On February 24, Owen confessed to the killing and implicated Kelly Gissendaner, who was arrested the next day and charged.
While in jail awaiting trial, Kelly Gissendaner grew angry when she heard Owen was to receive a 25-year sentence for his role in the murder. (Owen is serving life in prison at a facility in Washington state, according to Georgia Department of Corrections records).
She began writing letters to hire a third person who would falsely confess to taking her to the crime scene at gunpoint.
She asked her cellmate, Laura McDuffie, to find someone willing to do the job for $10,000, and McDuffie turned Kelly Gissendaner’s letters over to authorities via her attorney.
Clemency to be considered Tuesday
Kelly Gissendaner has exhausted all state and federal appeals, the attorney general said in a statement. The State Board of Pardons and Paroles will consider a clemency request Tuesday.
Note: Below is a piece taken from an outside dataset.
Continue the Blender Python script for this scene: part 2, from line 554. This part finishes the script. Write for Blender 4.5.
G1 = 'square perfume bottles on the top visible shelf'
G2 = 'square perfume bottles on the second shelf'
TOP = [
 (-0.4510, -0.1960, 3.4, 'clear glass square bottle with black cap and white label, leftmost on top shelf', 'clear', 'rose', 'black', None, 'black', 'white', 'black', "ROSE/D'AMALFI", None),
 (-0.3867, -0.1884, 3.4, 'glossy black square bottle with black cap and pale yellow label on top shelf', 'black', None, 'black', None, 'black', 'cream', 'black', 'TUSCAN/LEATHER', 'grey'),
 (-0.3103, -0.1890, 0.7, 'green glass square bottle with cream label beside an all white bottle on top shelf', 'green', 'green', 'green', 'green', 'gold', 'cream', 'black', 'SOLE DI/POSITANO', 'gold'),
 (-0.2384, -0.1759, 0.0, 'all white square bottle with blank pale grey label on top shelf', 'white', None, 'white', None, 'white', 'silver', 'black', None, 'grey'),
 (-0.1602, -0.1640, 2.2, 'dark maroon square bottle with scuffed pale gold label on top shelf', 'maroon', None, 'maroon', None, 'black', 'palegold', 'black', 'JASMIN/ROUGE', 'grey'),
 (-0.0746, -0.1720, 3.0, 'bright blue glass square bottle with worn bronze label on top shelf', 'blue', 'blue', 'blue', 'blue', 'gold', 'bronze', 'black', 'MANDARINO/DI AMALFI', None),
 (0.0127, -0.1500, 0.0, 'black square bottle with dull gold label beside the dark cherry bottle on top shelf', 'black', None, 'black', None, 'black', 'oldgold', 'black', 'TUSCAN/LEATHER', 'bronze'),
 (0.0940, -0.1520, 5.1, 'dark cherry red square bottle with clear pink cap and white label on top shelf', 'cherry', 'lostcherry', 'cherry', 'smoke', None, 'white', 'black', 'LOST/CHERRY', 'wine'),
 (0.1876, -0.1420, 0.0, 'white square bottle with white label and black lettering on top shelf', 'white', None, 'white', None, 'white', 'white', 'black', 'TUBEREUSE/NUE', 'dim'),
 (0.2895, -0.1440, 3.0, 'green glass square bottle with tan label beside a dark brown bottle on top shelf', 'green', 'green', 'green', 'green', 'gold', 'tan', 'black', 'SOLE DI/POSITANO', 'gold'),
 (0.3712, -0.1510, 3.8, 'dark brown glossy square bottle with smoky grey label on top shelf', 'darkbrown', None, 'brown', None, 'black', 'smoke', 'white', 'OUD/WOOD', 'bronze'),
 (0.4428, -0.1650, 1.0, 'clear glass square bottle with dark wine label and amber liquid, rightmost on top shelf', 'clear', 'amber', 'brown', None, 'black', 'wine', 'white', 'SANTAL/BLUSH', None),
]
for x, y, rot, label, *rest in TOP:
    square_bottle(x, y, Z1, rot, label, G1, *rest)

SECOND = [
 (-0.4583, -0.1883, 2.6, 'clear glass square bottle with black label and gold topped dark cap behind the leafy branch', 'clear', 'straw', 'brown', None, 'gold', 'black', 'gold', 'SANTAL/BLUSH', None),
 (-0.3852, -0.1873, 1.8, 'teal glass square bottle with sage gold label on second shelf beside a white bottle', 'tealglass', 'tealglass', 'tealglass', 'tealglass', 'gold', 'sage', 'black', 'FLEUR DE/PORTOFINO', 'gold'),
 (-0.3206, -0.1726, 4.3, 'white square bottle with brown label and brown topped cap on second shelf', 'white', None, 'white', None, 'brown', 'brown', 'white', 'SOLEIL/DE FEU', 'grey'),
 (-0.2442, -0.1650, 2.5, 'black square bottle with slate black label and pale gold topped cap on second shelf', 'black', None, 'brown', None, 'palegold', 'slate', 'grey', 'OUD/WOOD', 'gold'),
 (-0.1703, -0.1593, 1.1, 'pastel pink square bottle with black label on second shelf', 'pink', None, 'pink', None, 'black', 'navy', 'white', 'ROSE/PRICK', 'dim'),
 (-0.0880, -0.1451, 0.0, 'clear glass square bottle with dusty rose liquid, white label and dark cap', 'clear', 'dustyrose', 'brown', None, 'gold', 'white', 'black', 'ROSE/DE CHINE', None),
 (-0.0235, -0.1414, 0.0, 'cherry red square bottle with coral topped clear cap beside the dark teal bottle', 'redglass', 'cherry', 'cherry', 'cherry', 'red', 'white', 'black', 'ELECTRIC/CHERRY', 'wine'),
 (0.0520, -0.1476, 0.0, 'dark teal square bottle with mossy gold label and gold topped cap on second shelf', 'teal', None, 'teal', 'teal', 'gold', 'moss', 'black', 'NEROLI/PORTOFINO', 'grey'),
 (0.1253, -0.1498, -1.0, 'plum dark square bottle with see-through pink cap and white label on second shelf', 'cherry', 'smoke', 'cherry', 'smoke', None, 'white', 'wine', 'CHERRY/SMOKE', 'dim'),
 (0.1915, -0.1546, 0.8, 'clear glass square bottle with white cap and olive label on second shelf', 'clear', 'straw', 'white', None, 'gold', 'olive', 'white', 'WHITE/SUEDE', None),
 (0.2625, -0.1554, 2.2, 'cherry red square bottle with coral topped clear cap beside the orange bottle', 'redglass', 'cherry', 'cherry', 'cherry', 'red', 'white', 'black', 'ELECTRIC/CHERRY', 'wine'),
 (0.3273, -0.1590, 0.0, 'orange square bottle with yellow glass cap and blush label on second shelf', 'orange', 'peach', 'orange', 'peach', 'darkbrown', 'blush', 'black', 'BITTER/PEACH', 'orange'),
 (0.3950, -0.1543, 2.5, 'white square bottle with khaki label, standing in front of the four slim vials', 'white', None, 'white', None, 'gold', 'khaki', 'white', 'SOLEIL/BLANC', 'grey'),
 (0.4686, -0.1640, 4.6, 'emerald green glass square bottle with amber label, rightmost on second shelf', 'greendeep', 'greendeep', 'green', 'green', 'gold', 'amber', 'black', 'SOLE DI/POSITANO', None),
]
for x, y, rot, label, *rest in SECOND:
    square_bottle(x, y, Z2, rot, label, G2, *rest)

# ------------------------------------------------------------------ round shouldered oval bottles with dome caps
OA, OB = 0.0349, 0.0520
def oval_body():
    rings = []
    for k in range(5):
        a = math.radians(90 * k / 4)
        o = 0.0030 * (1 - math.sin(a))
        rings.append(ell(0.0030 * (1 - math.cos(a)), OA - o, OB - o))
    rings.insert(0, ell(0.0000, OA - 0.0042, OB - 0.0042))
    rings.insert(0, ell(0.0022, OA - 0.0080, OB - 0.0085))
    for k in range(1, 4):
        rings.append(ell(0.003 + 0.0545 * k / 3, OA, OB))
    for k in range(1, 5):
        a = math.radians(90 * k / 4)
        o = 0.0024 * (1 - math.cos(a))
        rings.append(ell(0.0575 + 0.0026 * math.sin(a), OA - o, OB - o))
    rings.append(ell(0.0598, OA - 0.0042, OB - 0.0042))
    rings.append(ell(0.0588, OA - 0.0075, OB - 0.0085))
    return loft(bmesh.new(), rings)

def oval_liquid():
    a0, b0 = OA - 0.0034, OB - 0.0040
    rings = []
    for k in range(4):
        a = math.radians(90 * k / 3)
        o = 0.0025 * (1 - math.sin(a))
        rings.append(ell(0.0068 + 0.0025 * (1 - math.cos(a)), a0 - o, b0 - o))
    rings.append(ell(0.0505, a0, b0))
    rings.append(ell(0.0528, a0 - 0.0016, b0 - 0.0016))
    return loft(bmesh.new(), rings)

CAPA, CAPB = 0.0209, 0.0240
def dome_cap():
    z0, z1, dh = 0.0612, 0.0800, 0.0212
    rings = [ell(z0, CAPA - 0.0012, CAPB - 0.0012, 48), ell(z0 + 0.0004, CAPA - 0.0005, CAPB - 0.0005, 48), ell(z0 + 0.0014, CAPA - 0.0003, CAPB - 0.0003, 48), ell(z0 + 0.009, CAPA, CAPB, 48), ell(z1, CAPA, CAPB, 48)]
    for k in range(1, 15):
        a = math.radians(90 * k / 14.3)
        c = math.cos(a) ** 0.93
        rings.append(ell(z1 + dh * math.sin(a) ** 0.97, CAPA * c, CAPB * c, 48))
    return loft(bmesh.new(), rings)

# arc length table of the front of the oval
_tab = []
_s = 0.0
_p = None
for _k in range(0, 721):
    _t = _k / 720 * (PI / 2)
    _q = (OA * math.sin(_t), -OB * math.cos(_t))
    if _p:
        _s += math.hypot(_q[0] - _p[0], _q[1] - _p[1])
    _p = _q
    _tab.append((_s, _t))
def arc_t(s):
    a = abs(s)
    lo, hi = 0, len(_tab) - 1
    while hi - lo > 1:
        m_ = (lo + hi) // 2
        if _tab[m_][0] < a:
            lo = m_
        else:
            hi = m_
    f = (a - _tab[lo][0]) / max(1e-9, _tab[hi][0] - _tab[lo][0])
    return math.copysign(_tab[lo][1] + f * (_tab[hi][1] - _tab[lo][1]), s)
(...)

For her last meal, she’s requested an extravagant one: two Burger King Whoppers with cheese (with everything), two large orders of fries, popcorn, cornbread, a side of buttermilk and a salad with tomatoes, bell peppers, onions, carrots, cheese, boiled eggs and Paul Newman buttermilk dressing, CNN affiliate WGCL-TV in Atlanta reported. She also requested a glass of lemonade and cherry-vanilla ice cream for dessert.
Kelly Gissendaner is currently the only woman on Georgia’s death row. She would be the first woman executed in the state since Baker in 1945. Only 15 women have been executed in the United States since 1977, according to the Death Penalty Information Center.